アストラムライン橋げた落下事故から30年

2021年03月14日 | 広島の話題


(「アストラム橋桁落下 きょう30年」2021年3月14日 中国新聞)





今日は、30年前の広島市で発生した
アストラムライン橋げた落下事故
についででがんす。





アストラムライン橋げた落下事故とは
どんな事故じゃったんじゃろ?



今から30年前といえば、
1991年3月14日。

そのころの広島市は、
1994年10月に行われる
広島アジア大会開催に向けて、
各地で準備が行われていた。

アジア大会が行われたのは
広島市郊外にある広島広域公園で、
主会場となったのが
広島広域公園陸上競技場
(通称:広島ビッグアーチ)。

広島ビッグアーチは、サッカーJ1の
サンフレッチェ広島の本拠地となり、
今はエディオンスタジアム広島
と呼ばれている。

広島市中心部から
広島広域公園までは遠いため、
この間を結ぶ交通機関として
整備されたのが、広島新交通1号線
(愛称:アストラムライン。
18.4キロメートル)。



そう、今回紹介する
アストラムライン橋げた落下事故は
この工事中に発生した。



据え付け作業中の、
長さ63メートル、
重さ約60トンの橋げたが、
約10メートル下の県道に落下。

工事現場の真下で信号待ちをしていた
車11台を押しつぶし、
車内の人や橋桁と一緒に転落した作業員
計15人が死亡、8人が負傷した。





「100人以上いた群衆が一言も発していなかった」。

(略)

車高はわずか0.5メートルほどまでに押しつぶされ、ガソリンに引火して炎上していた。それなのに異様なまでに静かだった、と原田さんは振り返る。

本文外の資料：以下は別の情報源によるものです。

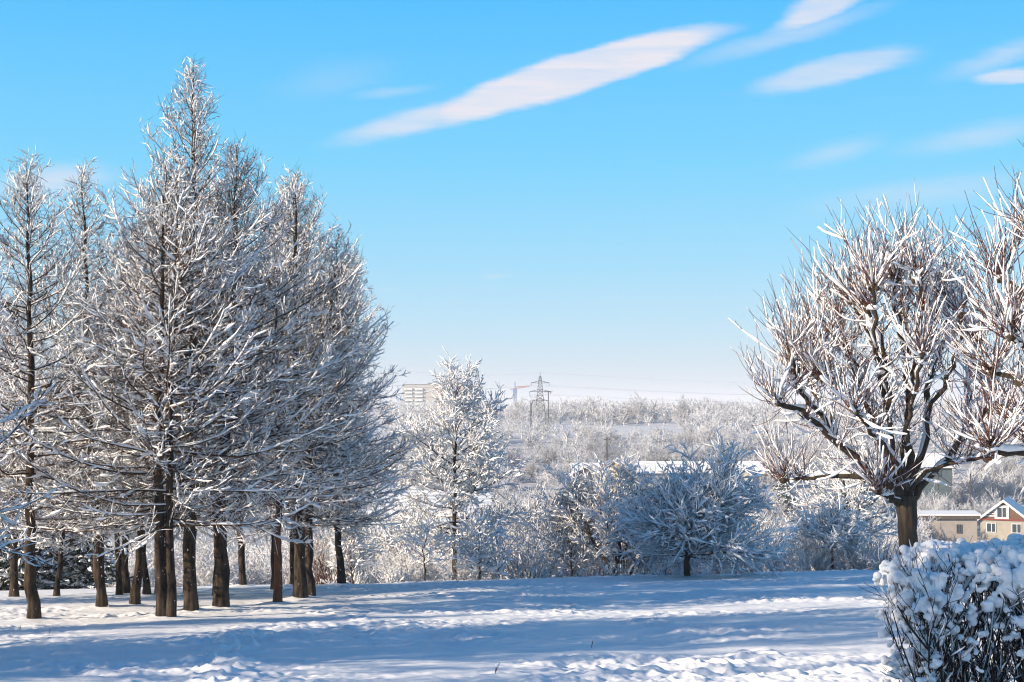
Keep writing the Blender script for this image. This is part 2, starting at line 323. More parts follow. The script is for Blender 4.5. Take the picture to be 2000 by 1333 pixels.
# ================================================================= TREES
def add_snow_flecks(acc, P, Rd, rng, n, zmax):
    k = rng.randint(0, P.shape[0] - 1, n); w = rng.rand(n)[:, None]
    c = P[k] * (1 - w) + P[k + 1] * w; r = Rd[k]
    a = rng.randn(n) * .9 - 1.0; c = c + np.stack([np.cos(a), np.sin(a), 0 * a], 1) * (r * .97)[:, None]
    keep = c[:, 2] < zmax; c = c[keep]; n = len(c); s = .003 + .012 * rng.rand(n) ** 2
    v_ = rng.randn(n, 3) * .5 + np.array([0, 0, 1.2]); Pp = np.stack([c - v_ * s[:, None] * 1.6, c, c + v_ * s[:, None] * 1.6], 1)
    acc.tubes(Pp, np.stack([s * .2, s, s * .2], 1), 5)
def make_larch(loc, trunks, r0, Lmax, hc, seed, label, group, dens=17, d2=10.5, d3=10.5, bark=None, lowstub=True, coarse=1.0):
    """trunks: list of point lists relative to loc"""
    rng = np.random.RandomState(seed)
    root = empty('larch_tree', loc, label, 'tree', group)
    tr, wd, sn = Acc(), Acc(), Acc()
    Bs, Ds, Ls, Hs, Fs = [], [], [], [], []
    for ti, tp in enumerate(trunks):
        P = trunk_path(tp, 26, rng, .018); H = P[-1, 2]; f = np.clip(P[:, 2] / H, 0, 1)
        rb = r0 * (1 if ti == 0 else .8)
        Rd = rb * ((1 - f) ** .85 * .92 + .03) + .06 * np.exp(-np.clip(P[:, 2], 0, 9) / .16); Rd *= 1 + .05 * rng.randn(26)
        Pd = P.copy(); Pd[0, 2] -= .25
        T, S, U = frames(Pd[None]); Rr = Rd[None] * 1
        sides = 12; V0 = len(tr.V); tr.rings(Pd[None], S, U, Rr, Rr, sides)
        tr.V[-1] += rng.randn(*tr.V[-1].shape) * np.repeat(Rd, sides)[:, None] * .05
        add_snow_flecks(sn, P, Rd, rng, 40, hc * 1.5)
        n = int((H - hc) * dens / len(trunks) ** .5)
        h = hc + (H - hc) * (1 - (1 - (np.arange(n) + rng.rand(n)) / n) ** 1.0) * .985
        fr = (h - hc) / (H - hc); px = np.stack([np.interp(h, P[:, 2], P[:, i]) for i in range(3)], 1)
        L = (.2 + 1.42 * Lmax * (1 - fr ** 1.9) * (1 - .25 * np.exp(-fr * 14))) * (.5 + .65 * rng.rand(n))
        Bs.append(px); Ls.append(L); Fs.append(fr); Hs.append(np.interp(h, P[:, 2], Rd))
    B = np.concatenate(Bs); L = np.concatenate(Ls); fr = np.concatenate(Fs); rt = np.concatenate(Hs); n = len(B)
    az = np.arange(n) * 2.4 + rng.rand(n) * 1.5
    if len(trunks) == 1 and lowstub:       # a few long low boughs
        pass
    el = R(-7) + R(60) * fr ** 1.35 + R(9) * rng.randn(n)
    D = np.stack([np.cos(az) * np.cos(el), np.sin(az) * np.cos(el), np.sin(el)], 1)
    P1 = grow(B, D, L, 9, (.30 + .40 * rng.rand(n) + .85 * fr), .22, rng); r1 = np.minimum(.005 + .0062 * L, rt * .55); R1 = taper(r1, 9, .22)
    wd.tubes(P1, R1, 5)
    snow_on(sn, P1, R1, .007, .016, rng, 1.0, 6, .3, rough=.6, t1=.88)
    b, d, r, t, i = spawn(P1, R1, d2, .12, 1.0, R(48), rng, .55, .05)
    L2 = (.16 + .5 * np.minimum(L[i], 2.2) / 2.2 * (1 - .65 * t)) * (.5 + .9 * rng.rand(len(b)))
    P2 = grow(b, d, L2, 5, .45 * rng.rand(len(b)) + .6 * fr[i], .25, rng); R2 = taper(np.minimum(r * .6, .0065), 5, .5)
    wd.tubes(P2, R2, 3)
    k = rng.rand(len(P2)) < .22 + .66 * t; t2 = t; snow_on(sn, P2[k], R2[k], .008, .0135, rng, 1, 5, .25, rough=.65)
    k = rng.rand(len(P2)) < .09; snow_on(sn, P2[k], R2[k], .018, .024, rng, 1, 6, .2, .5)
    b, d, r, t, i = spawn(P2, R2, d3, .15, 1.0, R(45), rng, .2, .05)
    L3 = (.05 + .17 * rng.rand(len(b)))
    P3 = grow(b, d, L3, 3, .35, .2, rng); R3 = taper(np.full(len(b), .0038), 3, .55)
    wd.tubes(P3, R3, 3); k = rng.rand(len(P3)) < .12 + .52 * t2[i]; snow_on(sn, P3[k], R3[k], .0075, .0098, rng, 1, 4, .12, rough=.4)
    # thin bare twigs in the inner crown
    b, d, r, t, i = spawn(P1, R1, d2 * .8, .05, .8, R(65), rng, 0, -.15)
    Lb = .15 + .4 * rng.rand(len(b)); Pb = grow(b, d, Lb, 4, -.2, .35, rng); Rb = taper(np.full(len(b), .0042), 4, .5); wd.tubes(Pb, Rb, 3)
    snow_on(sn, Pb, Rb, .007, .009, rng, .4, 4, .3)
    # plump pads of snow on the outer boughs
    k = rng.rand(len(P1)) < .55; Pp = P1[k][:, 4:]; Rp = R1[k][:, 4:]
    snow_on(sn, Pp, Rp, .023, .024, rng, 1, 7, .35, .5)
    # cones
    k = rng.randint(0, len(P2), 130); c = P2[k, rng.randint(1, 4, 130)]
    s = .014 + .008 * rng.rand(130); wd.tubes(np.stack([c - np.array([[0, 0, 1]]) * s[:, None], c, c + np.array([[0, 0, 1]]) * s[:, None]], 1), np.stack([s * .3, s * .8, s * .3], 1), 5)
    tr.build('trunk', bark or BARK, root); wd.build('crown', TWIG, root); sn.build('snow_cover', SNOW, root)
    return root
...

(「手を握り返してきた男性…命救えず アストラム橋桁落下30年、無念今も 安芸消防署長の原田さん」2021年3月13日 中国新聞)






このあたりは、車の通行量が
一日あたり1万5千台と多く、
迂回路もないので通行規制をすると
交通渋滞が起きるという理由で
工事現場の通行規制をしなかった。

交通渋滞が起きると
主張したのが広島市で、
広島県警もこれに同意したという。

それが、結果として被害を大きくした。





広島市は工事中は交通規制を行わないとした方針を転換し、迂回路を設置して全面通行止めにしてクレーンで直接設置する工法に変更した。
また、全国的に危険が予想される現場では交通を遮断する措置が行われることになったほか、作業員の安全教育が徹底されるようになった。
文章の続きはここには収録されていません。